The tech community is rallying in an effort to convince the Supreme Court to review a federal court decision granting copyright protection to APIs (application programming interfaces.)

A few years ago, tech giant Oracle sued Google when Google’s engineers used Java APIs to build the Android operating system. Although Google designed its own original programs, it based those programs off of the original Java APIs so that independent developers could create apps and programs for use on Android phones.

Pause button. If everything I just said sounded like Greek, the Electronic Frontier Foundation explained in their press release about their request to SCOTUS how APIs work:

Generally speaking, APIs are specifications that allow programs to communicate with each other. So when you type a letter in a word processor, and hit the print command, you are using an API that lets the word processor talk to the printer driver, even though they were written by different people.

The brief explains that the freedom to re-implement and extend existing APIs has been the key to competition and progress in both hardware and software development. It made possible the emergence and success of many robust industries we now take for granted—for example, mainframes, PCs, and workstations/servers—by ensuring that competitors could challenge established players and advance the state of the art.

After Google released its Android OS, Oracle sued Google for patent and copyright infringement. A California judge rejected the claim, saying that an API is essentially a “process or method” that allows different computer programs to talk to one another. (Source code, on the other hand, is treated like a literary work and is covered under copyright laws.)

A federal circuit appeals court disagreed with the analysis and overturned the decision, instead holding that APIs are copyrightable, upending years of industry practice and sending the tech community into a frenzy.

Is this a niche issue? Yes. Is it an important niche issue? Absolutely. From the perspective of a computer scientist or developer, this decision threatens their very ability to create anything new:

“The Federal Circuit’s decision was wrong and dangerous for technological innovation,” EFF Intellectual Property Director Corynne McSherry said. “Excluding APIs from copyright protection has been essential to the development of modern computers and the Internet. The ruling is bad law, and bad policy.”

“For decades, computer scientists and the courts have all understood that copyright doesn’t protect APIs,” EFF Special Counsel Michael Barclay said. “We hope that the Supreme Court will review this case and reverse the Federal Circuit’s misguided opinion, which up-ended decades of industry practice and threatens the basic principles upon which our technology sector was built.”

Think of an API as a foundational building block. When you sit down to build something new, you have a choice: you can create your own building blocks that only your programs will understand, or you can use building blocks that are universally used and understood by many different builders.
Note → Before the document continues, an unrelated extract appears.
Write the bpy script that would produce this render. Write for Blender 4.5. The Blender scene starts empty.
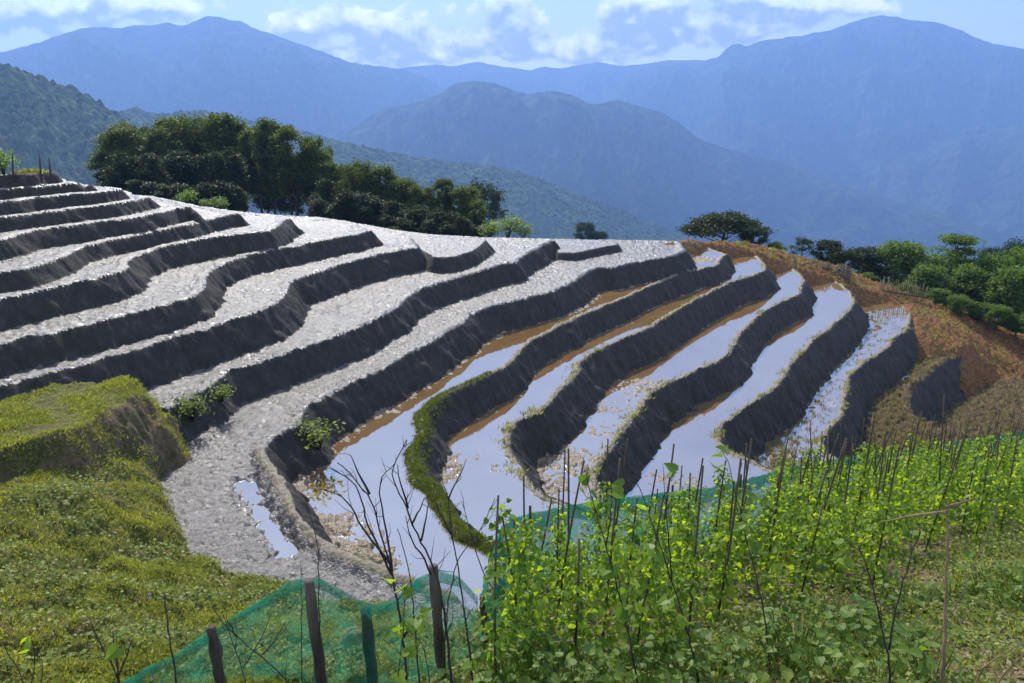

By using the universal building blocks, you ensure that other builders will be able to understand your work, learn from it, and build off of it. That’s innovation, right?

If the Supreme Court refuses to take this case up, those who own copyright on various APIs will be able to prevent developers from creating compatible programs. This means tools like Twitter, Facebook, and cloud computing services could be frozen in time unless the owners of the API give another entity permission to use the code from the original API implementation.

That’s not innovation, and it should worry you. March on, nerds—I’ll be right behind you.